At the end of every chapter is a recipe, none of which I've yet tried, but I intend to (and will certainly post about it when I do). In short, I recommend it to anyone who is either a francophile or crazy about inedible food.

Sorry, I meant "incredible" food.

I had been meaning to make Boeuf (pronounced behhhffff, as though a sock to the stomach just caught you by surprise) Bourguignon for some time now, but reading the memoir finally inspired me enough to do it. I adapted it from a few different recipes (including Julia Child's recipe from Mastering the Art of French Cooking), all of which shared the same basic elements.

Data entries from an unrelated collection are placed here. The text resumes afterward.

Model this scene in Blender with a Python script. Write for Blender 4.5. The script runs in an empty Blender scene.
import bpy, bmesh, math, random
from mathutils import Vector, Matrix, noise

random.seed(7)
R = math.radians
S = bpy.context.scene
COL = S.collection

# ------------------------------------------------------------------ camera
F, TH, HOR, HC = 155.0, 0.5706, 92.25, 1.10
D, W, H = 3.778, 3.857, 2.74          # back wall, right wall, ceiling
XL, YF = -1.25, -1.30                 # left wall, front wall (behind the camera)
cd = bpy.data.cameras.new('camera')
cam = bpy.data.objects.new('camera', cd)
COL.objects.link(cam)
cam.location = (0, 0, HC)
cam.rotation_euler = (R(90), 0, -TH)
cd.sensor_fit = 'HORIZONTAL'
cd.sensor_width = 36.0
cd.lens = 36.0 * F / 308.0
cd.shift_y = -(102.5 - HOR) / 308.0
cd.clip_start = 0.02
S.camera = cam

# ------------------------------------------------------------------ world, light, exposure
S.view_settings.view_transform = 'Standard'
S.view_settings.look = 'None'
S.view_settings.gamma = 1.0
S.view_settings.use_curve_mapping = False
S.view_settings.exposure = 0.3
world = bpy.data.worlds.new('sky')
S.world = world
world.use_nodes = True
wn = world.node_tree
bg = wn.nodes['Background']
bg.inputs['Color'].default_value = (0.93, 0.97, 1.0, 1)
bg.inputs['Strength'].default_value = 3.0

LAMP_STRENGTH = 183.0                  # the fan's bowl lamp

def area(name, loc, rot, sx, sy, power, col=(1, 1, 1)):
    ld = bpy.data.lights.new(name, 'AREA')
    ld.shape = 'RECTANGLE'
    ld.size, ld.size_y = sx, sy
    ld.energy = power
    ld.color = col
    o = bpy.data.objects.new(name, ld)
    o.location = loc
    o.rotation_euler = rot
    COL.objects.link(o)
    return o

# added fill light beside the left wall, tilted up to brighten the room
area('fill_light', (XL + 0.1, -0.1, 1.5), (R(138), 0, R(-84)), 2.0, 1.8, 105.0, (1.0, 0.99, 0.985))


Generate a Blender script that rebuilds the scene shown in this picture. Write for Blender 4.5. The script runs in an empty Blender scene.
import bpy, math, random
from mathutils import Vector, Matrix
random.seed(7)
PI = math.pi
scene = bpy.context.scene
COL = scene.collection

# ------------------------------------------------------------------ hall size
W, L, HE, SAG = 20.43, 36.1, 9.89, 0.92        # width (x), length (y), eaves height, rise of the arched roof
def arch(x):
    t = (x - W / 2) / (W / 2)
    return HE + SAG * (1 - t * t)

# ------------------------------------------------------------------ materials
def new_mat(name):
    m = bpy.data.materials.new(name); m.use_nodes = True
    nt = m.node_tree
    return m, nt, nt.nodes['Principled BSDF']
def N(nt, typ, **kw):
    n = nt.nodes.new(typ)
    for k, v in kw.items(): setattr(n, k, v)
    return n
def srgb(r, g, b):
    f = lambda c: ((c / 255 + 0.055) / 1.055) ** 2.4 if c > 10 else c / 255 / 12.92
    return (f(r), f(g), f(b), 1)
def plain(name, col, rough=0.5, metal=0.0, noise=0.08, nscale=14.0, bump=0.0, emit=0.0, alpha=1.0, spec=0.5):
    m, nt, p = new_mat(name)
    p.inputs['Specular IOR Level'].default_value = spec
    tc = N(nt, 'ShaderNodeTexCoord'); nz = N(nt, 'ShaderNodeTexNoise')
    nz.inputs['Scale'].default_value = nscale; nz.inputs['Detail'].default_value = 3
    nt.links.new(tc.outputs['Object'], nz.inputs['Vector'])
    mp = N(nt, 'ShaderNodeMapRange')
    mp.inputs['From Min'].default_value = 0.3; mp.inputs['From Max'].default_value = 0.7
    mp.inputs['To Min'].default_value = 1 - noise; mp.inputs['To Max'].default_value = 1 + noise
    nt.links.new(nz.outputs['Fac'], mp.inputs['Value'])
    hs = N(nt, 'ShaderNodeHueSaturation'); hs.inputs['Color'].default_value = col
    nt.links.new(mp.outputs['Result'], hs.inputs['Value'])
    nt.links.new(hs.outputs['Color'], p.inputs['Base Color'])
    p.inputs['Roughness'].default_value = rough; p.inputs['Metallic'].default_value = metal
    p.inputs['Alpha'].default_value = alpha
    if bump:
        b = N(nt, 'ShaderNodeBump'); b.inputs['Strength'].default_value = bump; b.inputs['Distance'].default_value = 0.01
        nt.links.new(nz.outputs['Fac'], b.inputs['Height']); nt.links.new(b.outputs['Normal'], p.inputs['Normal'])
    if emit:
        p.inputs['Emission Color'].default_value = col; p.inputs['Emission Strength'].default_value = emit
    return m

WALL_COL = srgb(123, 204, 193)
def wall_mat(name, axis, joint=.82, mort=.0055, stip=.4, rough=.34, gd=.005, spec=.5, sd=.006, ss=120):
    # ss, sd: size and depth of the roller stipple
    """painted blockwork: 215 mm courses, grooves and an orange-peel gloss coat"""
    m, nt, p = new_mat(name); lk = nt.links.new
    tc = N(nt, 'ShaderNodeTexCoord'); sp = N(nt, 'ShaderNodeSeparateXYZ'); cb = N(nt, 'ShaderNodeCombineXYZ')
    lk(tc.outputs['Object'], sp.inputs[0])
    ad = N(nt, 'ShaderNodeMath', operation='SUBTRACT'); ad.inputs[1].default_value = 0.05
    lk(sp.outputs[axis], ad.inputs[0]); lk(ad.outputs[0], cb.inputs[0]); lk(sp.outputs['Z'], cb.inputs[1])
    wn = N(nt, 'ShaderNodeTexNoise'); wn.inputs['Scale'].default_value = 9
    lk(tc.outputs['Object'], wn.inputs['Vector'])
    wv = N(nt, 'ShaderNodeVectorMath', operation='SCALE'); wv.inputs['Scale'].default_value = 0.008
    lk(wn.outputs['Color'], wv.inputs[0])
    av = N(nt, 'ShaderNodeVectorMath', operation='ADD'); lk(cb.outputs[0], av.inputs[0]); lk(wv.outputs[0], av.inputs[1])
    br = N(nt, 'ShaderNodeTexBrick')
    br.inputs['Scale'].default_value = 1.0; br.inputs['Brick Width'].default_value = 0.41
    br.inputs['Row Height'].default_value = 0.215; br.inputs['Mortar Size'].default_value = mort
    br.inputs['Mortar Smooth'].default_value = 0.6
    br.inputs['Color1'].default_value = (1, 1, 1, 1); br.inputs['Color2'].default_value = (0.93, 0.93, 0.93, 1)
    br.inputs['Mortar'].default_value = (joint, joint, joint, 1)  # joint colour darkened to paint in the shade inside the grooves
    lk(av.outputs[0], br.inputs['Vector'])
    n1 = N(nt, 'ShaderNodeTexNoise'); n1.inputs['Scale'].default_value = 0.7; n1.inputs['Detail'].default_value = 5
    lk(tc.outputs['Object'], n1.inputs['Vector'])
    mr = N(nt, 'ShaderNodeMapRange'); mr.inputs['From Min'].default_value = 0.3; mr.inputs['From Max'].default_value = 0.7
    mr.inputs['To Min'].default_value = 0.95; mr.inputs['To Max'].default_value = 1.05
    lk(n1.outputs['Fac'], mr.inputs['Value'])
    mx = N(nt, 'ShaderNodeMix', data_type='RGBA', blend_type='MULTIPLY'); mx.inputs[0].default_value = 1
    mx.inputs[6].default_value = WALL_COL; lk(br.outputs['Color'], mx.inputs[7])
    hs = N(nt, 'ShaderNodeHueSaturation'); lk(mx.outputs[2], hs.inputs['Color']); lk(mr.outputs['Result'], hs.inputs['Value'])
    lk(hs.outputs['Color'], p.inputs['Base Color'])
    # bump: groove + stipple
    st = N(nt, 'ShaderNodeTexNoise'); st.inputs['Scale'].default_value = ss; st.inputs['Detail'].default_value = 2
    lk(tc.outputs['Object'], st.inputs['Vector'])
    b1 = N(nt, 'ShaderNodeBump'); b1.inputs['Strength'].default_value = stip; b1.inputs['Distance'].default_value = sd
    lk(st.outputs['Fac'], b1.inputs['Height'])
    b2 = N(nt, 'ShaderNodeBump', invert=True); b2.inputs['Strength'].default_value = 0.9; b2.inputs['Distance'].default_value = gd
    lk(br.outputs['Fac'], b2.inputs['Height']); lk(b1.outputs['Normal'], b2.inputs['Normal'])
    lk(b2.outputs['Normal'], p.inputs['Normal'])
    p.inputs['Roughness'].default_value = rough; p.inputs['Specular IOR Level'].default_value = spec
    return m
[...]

Thanks to Tyler and Lily for being my guinea pigs. I'd rather cook for them than Charles deGaulle any day.

Boeuf Bourguignon

(this loose recipe serves about 6 people)

6 strips thick cut bacon
3 lbs. stew beef
1/2 large onion
2-3 Tbsp flour
3 cups hearty red wine (I used a Chianti)
1 cup beef stock
1 bay leaf
1 tablespoon fresh thyme
salt and pepper
pearl onions, peeled (easiest if you boil them with skins on for 2 minutes, then dunk in cold water, chop off the stem portion, then squeeze the onion out of its peel)
crimini mushrooms

(1) boil thick cut bacon for 10 minutes, then fry bacon in a large sautee or casserole
(2) remove bacon, and sear about 3 lbs. of cubes of stew beef, remove from pan and combine with bacon, after which you'll want to preheat the oven to 325 degrees
(3) brown sliced onions in the remaining fat
(4) return bacon and beef cubes to the pan or pot, add the two or three tablespoons of flour to the pot and stir to make sure the beef is coated
(5) place in the oven for 4-7 minutes, remove, stir, and return for another 4-7 minutes
(6) remove pan to the range on high heat, then add 3 cups or so of wine until boiling
(5) add beef stock, continue to boil, add crumbled bay leaf, thyme, and salt and pepper
(6) turn down to a simmer, then remove the pan to the middle rack of the oven
(7) allow to simmer in the oven for 2-3 hours
(8) about 15 minutes before removing the ingredients, sautee the pearl onions and mushrooms in a bit of olive oil and or butter until just barely soft.
(9) remove pan, and strain the liquid into a saucepan. Set the meat aside while the sauce reduces on high heat (thick, but not too thick!) Just before it is done reducing, heat up the beef , bacon, etc. along with the pearl onions and mushrooms until sizzling just a bit.
(10) serve up the beef, etc. and ladle a good bit of sauce over it.

I served it with green peas braised in chicken broth and boiled red potatoes tossed in a bit of butter and some parsely. The bourguignon sauce also tastes fantastic on the potatoes.

Yes, it requires some work. But make enough for leftovers (it tastes even better the next day) and you'll thank yourself.

6 comments:

Limor said...

Seriously, I miss cooking with you! And I KNOW how tasty your bourguignon is... YUMMMM

Anonymous said...

Your blog is great -- I especially enjoy all the law school references. As hard as you're working, I assume you are at Georgetown. Such a great law school.

Kitchen Monkey said...

Um, thanks, very glad you like the blog, though Kitchen Monkey wonders at the assumption that because he works hard he must be at Georgetown. K.M goes to American University, also a great law school, where everyone he knows works very hard and is very dedicated.

Mizburd said...

Next time you're in the mood for a culinary autobiography, I highly recommend Julia Child's "My Life in France." It was published last year and covers the time she and her husband lived in France after WWII. Not so many recipes, but it's a very charming book.

Mizburd said...

Next time you're in the mood for a culinary autobiography, I highly recommend Julia Child's "My Life in France." It was published last year and covers the time she and her husband lived in France after WWII. Not so many recipes, but it's a very charming book.

drbiggles said...

Whatya mean, chianti? That's a light red table wine. You need something hearty like a good Cab. Or something along the lines of a Red Mountain Goofy.